(Extracted records)
>> BEGIN
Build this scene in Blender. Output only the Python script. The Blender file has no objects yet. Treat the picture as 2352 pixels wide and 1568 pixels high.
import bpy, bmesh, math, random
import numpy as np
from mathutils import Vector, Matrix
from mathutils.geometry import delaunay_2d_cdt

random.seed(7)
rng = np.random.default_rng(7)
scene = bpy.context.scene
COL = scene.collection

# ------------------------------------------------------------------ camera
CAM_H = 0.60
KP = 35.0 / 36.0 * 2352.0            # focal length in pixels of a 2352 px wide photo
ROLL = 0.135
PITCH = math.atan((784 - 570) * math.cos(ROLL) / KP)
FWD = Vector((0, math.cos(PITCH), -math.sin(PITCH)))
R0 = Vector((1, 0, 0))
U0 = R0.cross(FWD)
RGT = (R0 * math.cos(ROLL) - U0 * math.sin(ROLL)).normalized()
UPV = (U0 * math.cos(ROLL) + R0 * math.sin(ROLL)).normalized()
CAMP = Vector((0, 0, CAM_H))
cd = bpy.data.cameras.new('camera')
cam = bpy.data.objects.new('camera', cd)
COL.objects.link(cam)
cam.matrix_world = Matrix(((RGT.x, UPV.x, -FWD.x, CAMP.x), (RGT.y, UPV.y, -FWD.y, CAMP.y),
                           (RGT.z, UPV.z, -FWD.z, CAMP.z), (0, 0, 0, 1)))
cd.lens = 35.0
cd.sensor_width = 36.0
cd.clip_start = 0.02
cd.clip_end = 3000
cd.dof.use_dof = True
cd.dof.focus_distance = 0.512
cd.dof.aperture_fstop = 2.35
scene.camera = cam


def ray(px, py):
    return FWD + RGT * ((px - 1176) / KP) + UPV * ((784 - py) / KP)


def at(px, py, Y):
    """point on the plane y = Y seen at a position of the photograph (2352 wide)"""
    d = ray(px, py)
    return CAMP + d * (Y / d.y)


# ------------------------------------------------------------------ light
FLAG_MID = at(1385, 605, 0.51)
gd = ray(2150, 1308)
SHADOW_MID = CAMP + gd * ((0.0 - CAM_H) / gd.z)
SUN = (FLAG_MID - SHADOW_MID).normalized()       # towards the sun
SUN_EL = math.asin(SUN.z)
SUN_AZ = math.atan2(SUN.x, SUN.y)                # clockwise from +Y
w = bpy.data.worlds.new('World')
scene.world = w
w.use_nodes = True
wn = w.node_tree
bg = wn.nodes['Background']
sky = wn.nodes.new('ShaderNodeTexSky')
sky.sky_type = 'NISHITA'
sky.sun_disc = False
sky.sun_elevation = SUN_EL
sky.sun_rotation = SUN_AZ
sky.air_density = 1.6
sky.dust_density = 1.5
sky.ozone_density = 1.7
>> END
>> BEGIN
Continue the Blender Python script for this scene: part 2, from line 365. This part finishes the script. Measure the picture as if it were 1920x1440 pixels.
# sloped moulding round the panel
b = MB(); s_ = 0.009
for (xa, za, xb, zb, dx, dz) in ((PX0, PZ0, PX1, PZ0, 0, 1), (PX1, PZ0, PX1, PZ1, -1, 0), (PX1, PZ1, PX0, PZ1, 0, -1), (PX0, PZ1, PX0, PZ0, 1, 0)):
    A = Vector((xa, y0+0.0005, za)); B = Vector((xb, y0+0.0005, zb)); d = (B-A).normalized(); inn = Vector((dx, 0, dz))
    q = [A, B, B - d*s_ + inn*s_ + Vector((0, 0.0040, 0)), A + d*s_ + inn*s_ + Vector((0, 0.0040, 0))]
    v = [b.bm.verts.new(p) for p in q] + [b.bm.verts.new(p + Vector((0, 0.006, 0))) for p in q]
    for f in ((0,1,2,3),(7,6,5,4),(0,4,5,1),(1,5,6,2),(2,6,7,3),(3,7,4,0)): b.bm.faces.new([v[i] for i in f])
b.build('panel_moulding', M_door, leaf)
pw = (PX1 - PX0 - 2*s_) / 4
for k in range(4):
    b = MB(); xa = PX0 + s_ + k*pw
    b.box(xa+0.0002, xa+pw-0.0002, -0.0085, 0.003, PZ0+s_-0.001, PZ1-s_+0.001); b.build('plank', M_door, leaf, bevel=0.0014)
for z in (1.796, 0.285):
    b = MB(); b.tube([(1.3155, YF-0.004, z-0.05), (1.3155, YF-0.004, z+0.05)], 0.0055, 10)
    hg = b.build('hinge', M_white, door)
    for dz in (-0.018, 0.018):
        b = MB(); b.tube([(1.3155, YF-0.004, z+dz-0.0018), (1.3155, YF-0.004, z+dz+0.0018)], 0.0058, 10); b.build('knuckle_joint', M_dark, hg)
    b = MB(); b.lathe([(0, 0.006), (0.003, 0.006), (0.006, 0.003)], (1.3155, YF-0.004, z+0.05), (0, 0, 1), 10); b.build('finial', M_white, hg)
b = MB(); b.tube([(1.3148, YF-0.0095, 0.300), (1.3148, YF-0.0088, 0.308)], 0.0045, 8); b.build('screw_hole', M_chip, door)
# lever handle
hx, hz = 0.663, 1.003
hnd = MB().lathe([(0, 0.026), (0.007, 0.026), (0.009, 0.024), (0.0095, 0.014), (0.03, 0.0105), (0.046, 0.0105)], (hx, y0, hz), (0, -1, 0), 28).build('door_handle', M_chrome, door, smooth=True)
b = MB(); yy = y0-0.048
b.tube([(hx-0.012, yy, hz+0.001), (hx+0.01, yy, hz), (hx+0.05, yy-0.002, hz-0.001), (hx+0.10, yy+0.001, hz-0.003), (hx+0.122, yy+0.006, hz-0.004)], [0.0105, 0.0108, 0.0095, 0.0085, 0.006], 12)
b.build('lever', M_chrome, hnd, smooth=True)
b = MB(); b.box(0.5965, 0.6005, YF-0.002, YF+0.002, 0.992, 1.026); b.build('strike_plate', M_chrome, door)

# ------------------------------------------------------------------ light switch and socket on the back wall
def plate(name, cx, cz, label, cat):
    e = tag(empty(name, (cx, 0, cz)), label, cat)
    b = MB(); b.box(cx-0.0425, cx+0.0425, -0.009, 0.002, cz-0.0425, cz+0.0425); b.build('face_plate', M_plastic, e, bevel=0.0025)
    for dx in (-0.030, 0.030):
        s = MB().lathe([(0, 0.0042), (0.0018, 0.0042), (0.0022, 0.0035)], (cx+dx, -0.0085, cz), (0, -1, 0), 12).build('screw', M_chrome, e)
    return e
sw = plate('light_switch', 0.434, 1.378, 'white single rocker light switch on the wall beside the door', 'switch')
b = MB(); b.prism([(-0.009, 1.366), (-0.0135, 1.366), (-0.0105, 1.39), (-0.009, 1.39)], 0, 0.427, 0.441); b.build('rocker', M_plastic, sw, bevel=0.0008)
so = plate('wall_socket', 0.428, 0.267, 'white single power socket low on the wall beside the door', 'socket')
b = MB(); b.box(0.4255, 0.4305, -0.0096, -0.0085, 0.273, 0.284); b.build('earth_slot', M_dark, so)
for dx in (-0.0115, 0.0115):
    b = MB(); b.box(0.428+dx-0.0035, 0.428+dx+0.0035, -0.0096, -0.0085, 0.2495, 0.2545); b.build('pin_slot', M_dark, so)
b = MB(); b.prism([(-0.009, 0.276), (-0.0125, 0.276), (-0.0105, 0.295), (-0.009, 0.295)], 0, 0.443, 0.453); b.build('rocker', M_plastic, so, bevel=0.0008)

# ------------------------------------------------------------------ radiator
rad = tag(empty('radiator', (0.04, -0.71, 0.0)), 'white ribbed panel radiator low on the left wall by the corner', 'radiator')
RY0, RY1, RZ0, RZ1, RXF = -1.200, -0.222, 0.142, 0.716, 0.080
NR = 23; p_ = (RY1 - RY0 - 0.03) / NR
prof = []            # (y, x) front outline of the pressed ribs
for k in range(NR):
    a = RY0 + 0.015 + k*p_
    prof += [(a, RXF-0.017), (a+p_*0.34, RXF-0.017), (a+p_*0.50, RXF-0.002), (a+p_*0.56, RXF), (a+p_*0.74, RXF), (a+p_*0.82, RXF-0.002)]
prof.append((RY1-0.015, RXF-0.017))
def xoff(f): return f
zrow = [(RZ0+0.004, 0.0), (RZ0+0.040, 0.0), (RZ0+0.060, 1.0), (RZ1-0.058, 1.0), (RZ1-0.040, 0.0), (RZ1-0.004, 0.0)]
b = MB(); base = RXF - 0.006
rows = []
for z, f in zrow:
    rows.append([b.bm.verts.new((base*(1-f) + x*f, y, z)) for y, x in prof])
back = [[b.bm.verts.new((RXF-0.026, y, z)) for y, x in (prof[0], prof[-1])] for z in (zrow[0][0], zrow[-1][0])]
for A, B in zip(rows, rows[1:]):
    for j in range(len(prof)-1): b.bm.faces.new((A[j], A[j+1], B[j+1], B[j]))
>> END
**PROBLEM DETAILS:** Extract exactly and only the lines above from the line containing "Build this scene" through the line containing "COL = scene.collection", both end lines included.

**ANSWER TO THIS PROBLEM:**
Build this scene in Blender. Output only the Python script. The Blender file has no objects yet. Treat the picture as 2352 pixels wide and 1568 pixels high.
import bpy, bmesh, math, random
import numpy as np
from mathutils import Vector, Matrix
from mathutils.geometry import delaunay_2d_cdt

random.seed(7)
rng = np.random.default_rng(7)
scene = bpy.context.scene
COL = scene.collection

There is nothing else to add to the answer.